## Supplied information
⟨
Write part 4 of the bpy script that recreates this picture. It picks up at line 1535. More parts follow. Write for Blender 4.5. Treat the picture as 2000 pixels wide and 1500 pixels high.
⟩
⟨
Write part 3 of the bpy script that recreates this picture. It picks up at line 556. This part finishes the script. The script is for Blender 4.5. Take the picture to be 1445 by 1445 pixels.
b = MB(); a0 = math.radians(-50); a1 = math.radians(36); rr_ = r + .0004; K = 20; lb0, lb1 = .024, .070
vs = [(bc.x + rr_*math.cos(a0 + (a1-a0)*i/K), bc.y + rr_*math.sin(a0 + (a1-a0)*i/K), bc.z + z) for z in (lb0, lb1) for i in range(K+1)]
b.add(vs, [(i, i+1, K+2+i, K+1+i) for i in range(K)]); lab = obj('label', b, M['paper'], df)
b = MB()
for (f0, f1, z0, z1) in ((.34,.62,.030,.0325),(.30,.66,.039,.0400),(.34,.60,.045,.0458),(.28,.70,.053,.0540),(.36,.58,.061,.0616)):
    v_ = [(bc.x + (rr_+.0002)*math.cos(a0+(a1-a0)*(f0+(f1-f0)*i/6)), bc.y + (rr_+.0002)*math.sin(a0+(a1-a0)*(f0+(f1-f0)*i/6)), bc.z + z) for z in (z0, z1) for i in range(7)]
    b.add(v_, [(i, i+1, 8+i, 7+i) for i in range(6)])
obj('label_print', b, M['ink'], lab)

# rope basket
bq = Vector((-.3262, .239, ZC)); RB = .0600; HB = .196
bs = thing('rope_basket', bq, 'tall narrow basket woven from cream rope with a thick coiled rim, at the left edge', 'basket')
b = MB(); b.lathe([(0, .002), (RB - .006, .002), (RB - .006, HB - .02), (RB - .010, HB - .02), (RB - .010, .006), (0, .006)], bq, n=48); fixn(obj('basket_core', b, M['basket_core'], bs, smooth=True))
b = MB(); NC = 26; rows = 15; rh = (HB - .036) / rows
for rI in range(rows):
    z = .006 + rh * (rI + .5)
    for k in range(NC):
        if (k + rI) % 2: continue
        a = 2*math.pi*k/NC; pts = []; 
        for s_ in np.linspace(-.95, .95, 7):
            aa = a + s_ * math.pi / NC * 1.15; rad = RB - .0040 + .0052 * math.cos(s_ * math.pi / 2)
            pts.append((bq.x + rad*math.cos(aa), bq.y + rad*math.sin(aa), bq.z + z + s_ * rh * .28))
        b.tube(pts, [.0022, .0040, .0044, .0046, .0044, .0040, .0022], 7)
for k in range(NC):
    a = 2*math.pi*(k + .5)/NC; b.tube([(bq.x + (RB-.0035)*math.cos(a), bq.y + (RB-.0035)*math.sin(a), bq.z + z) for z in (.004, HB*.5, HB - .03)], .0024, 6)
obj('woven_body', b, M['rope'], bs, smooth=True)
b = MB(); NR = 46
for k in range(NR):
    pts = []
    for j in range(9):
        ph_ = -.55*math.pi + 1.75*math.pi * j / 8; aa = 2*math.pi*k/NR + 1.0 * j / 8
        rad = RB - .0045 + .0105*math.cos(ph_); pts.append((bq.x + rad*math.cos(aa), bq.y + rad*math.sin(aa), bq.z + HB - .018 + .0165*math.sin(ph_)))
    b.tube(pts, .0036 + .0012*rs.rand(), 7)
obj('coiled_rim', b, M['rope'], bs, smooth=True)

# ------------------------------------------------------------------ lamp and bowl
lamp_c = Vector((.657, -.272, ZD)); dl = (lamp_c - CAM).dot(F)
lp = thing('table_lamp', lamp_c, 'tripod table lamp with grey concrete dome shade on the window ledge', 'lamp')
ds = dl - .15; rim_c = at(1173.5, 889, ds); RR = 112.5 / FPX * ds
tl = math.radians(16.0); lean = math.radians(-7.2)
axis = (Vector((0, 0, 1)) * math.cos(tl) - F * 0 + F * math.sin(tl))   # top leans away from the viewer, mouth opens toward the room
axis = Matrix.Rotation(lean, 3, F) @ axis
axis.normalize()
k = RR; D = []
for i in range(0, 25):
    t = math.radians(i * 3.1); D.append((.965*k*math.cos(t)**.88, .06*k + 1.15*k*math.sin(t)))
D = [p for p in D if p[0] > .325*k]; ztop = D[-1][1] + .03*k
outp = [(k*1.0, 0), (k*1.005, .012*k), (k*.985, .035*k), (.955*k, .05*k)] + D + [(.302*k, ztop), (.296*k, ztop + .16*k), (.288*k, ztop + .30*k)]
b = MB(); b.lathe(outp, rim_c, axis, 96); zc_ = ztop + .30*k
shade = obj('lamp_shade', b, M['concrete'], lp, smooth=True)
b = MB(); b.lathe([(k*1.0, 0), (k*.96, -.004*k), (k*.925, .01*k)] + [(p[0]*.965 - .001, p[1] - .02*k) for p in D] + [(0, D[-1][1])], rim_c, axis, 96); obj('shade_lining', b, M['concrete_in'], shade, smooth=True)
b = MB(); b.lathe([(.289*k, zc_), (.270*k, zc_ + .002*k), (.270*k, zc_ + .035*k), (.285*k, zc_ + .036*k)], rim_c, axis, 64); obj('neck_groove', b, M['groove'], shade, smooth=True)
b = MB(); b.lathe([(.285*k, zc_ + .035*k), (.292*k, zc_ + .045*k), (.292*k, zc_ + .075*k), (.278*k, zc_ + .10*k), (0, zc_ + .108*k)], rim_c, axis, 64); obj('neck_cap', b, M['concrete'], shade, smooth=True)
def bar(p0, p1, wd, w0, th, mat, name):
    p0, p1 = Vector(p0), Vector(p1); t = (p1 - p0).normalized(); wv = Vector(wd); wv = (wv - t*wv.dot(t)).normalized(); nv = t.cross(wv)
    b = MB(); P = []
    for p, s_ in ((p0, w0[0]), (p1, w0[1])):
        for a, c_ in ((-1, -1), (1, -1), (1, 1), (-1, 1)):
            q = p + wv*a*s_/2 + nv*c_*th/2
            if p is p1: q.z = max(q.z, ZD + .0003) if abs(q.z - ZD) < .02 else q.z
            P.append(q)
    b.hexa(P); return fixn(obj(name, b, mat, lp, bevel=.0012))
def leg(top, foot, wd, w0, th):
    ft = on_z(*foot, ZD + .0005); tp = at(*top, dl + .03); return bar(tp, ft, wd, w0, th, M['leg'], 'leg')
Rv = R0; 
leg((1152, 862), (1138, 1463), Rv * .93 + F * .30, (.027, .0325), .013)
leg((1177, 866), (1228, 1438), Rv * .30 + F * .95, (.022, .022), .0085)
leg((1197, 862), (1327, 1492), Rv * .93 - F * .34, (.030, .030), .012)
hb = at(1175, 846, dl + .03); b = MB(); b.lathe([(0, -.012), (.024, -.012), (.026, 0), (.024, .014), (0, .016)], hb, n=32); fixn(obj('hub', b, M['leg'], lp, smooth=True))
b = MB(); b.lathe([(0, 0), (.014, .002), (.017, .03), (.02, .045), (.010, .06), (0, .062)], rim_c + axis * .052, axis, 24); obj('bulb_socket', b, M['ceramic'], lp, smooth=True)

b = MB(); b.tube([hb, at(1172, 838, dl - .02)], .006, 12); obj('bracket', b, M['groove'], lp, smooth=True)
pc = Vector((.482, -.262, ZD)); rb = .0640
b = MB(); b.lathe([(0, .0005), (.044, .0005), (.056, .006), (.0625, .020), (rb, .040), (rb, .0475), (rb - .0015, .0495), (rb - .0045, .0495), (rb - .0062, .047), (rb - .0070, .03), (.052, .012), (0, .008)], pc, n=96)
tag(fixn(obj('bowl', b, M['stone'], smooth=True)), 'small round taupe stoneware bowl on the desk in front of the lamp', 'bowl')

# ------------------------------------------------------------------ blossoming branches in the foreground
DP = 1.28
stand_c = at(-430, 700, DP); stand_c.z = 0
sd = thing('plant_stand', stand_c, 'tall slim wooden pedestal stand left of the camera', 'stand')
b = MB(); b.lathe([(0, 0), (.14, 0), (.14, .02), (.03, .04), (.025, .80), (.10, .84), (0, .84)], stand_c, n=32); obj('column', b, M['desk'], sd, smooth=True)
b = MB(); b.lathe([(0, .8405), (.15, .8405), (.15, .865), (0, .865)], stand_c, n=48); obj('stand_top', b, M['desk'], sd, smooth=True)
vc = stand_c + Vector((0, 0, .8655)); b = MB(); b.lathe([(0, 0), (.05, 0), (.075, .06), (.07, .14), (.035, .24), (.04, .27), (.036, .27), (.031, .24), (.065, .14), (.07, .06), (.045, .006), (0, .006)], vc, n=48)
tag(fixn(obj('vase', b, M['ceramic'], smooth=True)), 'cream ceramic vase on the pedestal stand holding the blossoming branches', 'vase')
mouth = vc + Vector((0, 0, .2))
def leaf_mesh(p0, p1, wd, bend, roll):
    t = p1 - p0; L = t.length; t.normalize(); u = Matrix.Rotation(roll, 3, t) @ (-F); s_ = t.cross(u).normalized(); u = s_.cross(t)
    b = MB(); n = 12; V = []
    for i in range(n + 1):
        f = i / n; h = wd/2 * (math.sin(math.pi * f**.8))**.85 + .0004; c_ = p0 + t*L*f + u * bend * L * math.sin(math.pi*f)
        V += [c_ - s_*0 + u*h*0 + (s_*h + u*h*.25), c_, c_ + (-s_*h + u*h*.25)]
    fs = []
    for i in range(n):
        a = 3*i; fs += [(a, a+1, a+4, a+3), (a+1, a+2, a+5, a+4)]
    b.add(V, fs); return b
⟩
Only the lines from the one containing "Write part 3" through the one containing "obj('label_print', b, M['ink'], lab)" are to be reproduced, exactly as they appear.

Write part 3 of the bpy script that recreates this picture. It picks up at line 556. This part finishes the script. The script is for Blender 4.5. Take the picture to be 1445 by 1445 pixels.
b = MB(); a0 = math.radians(-50); a1 = math.radians(36); rr_ = r + .0004; K = 20; lb0, lb1 = .024, .070
vs = [(bc.x + rr_*math.cos(a0 + (a1-a0)*i/K), bc.y + rr_*math.sin(a0 + (a1-a0)*i/K), bc.z + z) for z in (lb0, lb1) for i in range(K+1)]
b.add(vs, [(i, i+1, K+2+i, K+1+i) for i in range(K)]); lab = obj('label', b, M['paper'], df)
b = MB()
for (f0, f1, z0, z1) in ((.34,.62,.030,.0325),(.30,.66,.039,.0400),(.34,.60,.045,.0458),(.28,.70,.053,.0540),(.36,.58,.061,.0616)):
    v_ = [(bc.x + (rr_+.0002)*math.cos(a0+(a1-a0)*(f0+(f1-f0)*i/6)), bc.y + (rr_+.0002)*math.sin(a0+(a1-a0)*(f0+(f1-f0)*i/6)), bc.z + z) for z in (z0, z1) for i in range(7)]
    b.add(v_, [(i, i+1, 8+i, 7+i) for i in range(6)])
obj('label_print', b, M['ink'], lab)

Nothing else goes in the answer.